In June, Pres-T-Con began an embankment soil improvement as part of the construction. This involves installation of 1,200 continuous flight auger (CFA) piles. CFA piles differ from standard driven piles in that they are the result of drilling with grout being pumped into the ground during augering, instead of being produced in a factory pre-stressed and then driven into the ground.

Pres-T-Con first started using the CFA piles in 2009, when it collaborated with contractor Morris-Shea Bridge of Irondale, Ala., on the foundation of a refinery upgrade in Trinidad.

“This is one of the most critical new types of work we’ve been performing in the last few years and a major part of our revenue,” Landreth-Smith says.

Guiding Values

Pres-T-Con was founded in 1966 by John and Ann Wood to manufacture pre-stressed concrete for the construction industry. Neal and Massy Holdings Ltd. purchased the company in 2006.
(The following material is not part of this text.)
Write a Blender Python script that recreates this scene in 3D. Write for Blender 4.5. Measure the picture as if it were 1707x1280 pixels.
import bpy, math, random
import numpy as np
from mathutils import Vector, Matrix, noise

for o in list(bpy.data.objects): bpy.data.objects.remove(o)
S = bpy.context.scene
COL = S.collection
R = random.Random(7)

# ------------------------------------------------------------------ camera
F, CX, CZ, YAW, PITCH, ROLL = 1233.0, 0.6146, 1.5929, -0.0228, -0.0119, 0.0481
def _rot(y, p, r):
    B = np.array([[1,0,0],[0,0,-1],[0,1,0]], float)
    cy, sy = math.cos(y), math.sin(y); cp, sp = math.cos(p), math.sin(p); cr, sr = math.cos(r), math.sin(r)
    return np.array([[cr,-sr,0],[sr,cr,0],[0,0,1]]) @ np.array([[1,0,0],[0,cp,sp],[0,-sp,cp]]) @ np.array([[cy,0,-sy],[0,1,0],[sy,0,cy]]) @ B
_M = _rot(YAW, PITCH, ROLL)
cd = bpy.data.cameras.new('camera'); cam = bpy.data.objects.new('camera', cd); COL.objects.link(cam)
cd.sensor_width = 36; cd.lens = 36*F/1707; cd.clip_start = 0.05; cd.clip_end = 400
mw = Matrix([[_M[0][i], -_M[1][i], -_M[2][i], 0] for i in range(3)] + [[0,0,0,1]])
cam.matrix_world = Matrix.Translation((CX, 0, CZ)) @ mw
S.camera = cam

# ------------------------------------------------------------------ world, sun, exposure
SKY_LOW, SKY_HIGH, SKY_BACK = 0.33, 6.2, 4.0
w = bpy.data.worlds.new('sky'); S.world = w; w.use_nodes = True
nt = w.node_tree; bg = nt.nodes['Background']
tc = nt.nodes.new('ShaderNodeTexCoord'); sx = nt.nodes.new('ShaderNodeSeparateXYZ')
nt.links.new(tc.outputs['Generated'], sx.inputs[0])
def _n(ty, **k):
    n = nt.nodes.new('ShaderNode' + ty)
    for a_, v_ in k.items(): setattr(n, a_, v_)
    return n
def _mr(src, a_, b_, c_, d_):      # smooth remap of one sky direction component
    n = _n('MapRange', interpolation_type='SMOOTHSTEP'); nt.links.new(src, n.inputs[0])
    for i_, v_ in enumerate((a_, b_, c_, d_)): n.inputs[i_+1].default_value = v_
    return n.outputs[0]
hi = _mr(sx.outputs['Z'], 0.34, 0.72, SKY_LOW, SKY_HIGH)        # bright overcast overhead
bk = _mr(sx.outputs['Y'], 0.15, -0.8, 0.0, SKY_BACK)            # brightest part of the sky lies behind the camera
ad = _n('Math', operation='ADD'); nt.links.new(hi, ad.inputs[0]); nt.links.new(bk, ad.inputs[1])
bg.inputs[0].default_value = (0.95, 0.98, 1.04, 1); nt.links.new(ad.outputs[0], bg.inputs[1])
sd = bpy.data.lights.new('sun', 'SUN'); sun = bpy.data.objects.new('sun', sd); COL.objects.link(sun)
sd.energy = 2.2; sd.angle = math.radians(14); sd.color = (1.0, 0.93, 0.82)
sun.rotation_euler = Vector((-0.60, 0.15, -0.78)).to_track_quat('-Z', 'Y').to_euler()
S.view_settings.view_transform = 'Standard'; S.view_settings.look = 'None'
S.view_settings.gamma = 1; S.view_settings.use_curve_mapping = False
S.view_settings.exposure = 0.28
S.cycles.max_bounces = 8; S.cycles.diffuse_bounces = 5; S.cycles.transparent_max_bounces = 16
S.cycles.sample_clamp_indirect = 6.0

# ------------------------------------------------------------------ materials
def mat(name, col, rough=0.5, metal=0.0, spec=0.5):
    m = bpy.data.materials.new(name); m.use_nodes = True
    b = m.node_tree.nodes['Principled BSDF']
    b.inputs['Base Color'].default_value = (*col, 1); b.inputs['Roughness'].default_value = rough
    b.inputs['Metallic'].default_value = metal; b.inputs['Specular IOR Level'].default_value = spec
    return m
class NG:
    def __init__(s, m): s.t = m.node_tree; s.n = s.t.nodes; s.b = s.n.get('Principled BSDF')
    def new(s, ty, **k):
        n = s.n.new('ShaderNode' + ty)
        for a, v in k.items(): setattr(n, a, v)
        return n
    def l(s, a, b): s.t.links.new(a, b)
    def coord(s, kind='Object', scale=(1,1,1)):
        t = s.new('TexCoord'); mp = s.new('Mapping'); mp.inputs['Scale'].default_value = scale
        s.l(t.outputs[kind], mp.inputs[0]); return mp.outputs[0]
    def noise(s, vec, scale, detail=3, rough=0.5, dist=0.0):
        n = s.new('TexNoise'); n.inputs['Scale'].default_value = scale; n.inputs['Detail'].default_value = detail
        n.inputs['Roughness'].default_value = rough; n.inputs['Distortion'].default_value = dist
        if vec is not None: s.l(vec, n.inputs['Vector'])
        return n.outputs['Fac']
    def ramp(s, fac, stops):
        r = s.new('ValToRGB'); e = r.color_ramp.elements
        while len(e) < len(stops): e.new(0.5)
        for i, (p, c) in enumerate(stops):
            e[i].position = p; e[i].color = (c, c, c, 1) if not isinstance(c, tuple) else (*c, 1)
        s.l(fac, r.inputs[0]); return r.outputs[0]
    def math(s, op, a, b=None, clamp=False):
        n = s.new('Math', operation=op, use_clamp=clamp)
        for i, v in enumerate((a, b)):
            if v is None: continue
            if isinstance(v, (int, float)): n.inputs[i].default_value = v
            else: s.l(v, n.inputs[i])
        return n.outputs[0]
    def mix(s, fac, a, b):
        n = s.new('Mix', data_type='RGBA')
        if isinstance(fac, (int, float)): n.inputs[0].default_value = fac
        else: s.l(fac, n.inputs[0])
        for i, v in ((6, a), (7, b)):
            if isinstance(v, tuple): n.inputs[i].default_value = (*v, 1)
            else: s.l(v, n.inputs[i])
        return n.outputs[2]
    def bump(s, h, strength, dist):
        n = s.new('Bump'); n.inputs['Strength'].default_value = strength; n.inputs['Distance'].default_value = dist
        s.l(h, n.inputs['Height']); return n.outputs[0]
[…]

In Neal and Massy Holdings’ 80 years, the company says it has developed a reputation for integrity and fair play. That mentality matches Landreth-Smith’s personal philosophy of doing business.

“It’s critical to keep your core values of integrity, professionalism and pride,” Landreth-Smith states.

These values will continue to guide the company as it rides out the economic downturn, which Landreth-Smith hopes will turn around in 2013.

“We’re hoping that in the coming years, more investment will lead to a turnaround here in Trinidad and the rest of the Caribbean,” he adds. “Until that happens, we will have to keep doing what we are now and fighting for projects from one month to another. We are in a battle which we plan to win.”